Sometimes, working on big projects, running all tests locally take too much time.

This post is a quick shell script tip I use rather often: testing only the packages that have changes.

Without further ado, here it is:

git status --porcelain |
  awk '{print $2}' |
  while read -r file; do
    echo "./$(dirname "$file")/..."
  done |
  sort |
  uniq |
  tr '\n' ' ' |
  xargs go test --failfast

This will get all the changed file names, convert them to ./{package}/..., remove duplicates, join them in a single line, and finally pass it down to go test.

You can also put it somewhere in your $PATH, so you can always just call it (instead of searching through your history). For instance, here’s mine.

Caching

At this point you might feel inclined to ask “doesn’t go test cache handles this?”, and the answer is, yes, it does to some extend.
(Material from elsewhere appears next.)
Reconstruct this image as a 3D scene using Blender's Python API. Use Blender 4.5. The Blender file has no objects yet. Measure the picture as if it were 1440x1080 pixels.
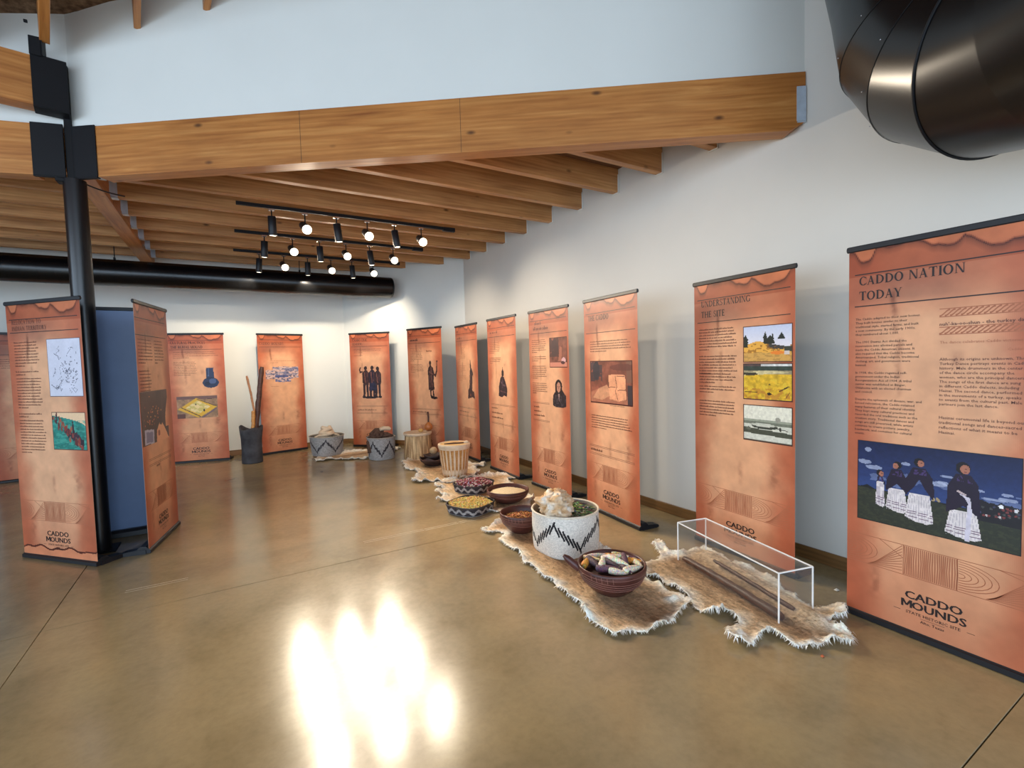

In reality, I use this mostly within GoReleaser. Its test suite takes ~20 minutes to run. I never run all the tests locally. I run the tests of packages I changed, and let the CI do the rest. Since I never run all tests locally, they are never cached. Also, changing something like internal/artifact or pkg/context would still trigger a re-test of everything - which is the right thing to do more often than not.

TLDR: the shell script way is less correct, but might be faster in some cases. Always run all tests in your CI, though.

Extra: watching files

Another thing I do often is watching for files and then running the tests on change.

For instance, you use find, pipe it into entr and call gotestchanged:

find | entr gotestchanged

For the sake of clarity, gotestchanged is the script from earlier. You can see mine here.

The only downside of this is that it won’t watch newly created files, and entr might error if a file is deleted. Works well enough for the 80% scenario though, so I’m keeping it. :)


Thanks for reading! See you in the next one!